The Vegetarian was one such linked novel, originally written as three separate novellas, but Human Acts also reflects this literary heritage, being composed of “distinct tone pieces”. In a section narrated by the mother of one of the dead boys, Smith had to negotiate a thick regional dialect. But just as challenging was an early section in which one of the boys watches his own body decaying among a pile of corpses.

Koreans have a concept of “hon”, which has no equivalent in English. “If you look it up in a dictionary, it is translated as soul, but I used shadow or soul-self, because it’s impossible to use the word soul in English without evoking the Christian context,” says Smith. It stands at the point where translation shades into cultural philosophy. “Deborah translated it as something related to animism or shamanism,” says Han. “It’s the part of you that can be alive after you’re dead, though it has no religious meaning.
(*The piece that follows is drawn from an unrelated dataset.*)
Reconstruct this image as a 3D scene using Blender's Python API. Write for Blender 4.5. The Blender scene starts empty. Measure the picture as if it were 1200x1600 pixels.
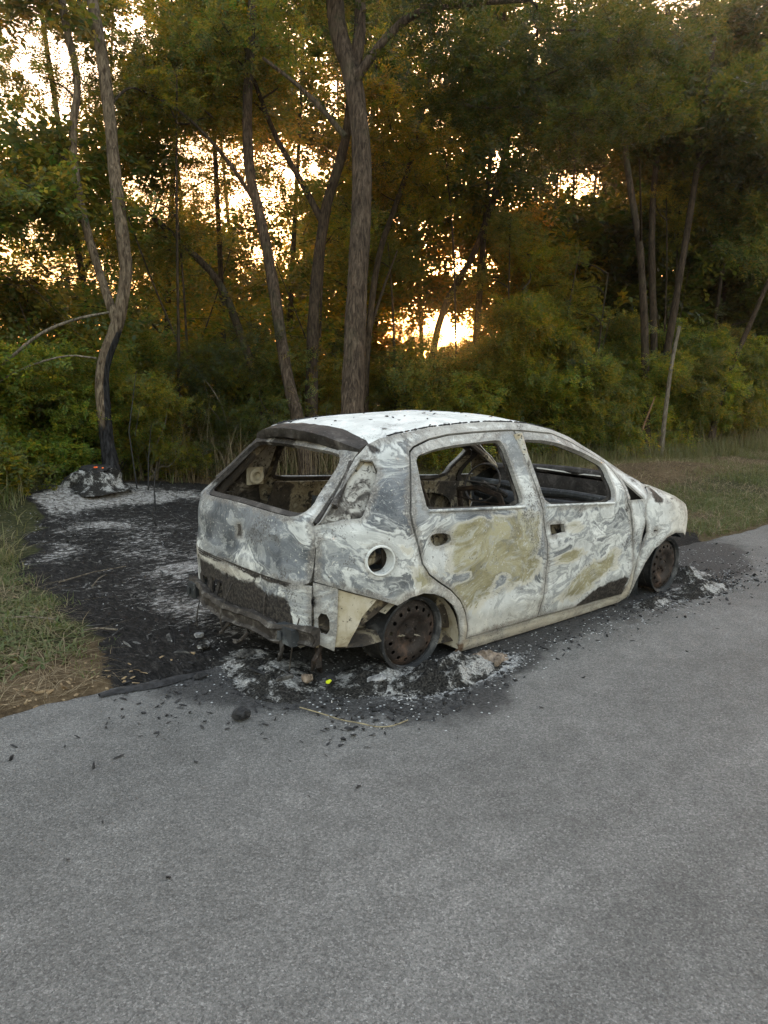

Since a child I’ve imagined it to be a soft, pure thing.”

It is a tribute to the relationship between writer and translator that a concept so intrinsically foreign to English readers seems entirely credible in the novel. Han’s writing is vividly visual, and has an incantatory, fragmented quality which she and Smith worked closely together to capture. She is also a very careful writer.

“My way of writing sentences corresponds with my lifestyle: it’s very controlled,” says Han, who lives quietly in a city outside Seoul with her teenage son. “The great strength of Han’s work is that she gets to the universal through specificity,” says Smith. “Historically, that’s been rare in Korea, which is such a homogenous country that the writing it produces has often been too inward-looking to travel.”

If Human Acts has placed Han Kang on the international stage, it has also made her a conduit for the conscience of South Korea. “After it came out, I went to Poland for a four-month residency and when I came home it was still on the bestseller lists,” she says. “Suddenly people wanted to invite me for lunch to talk about their own memories of Gwangju.”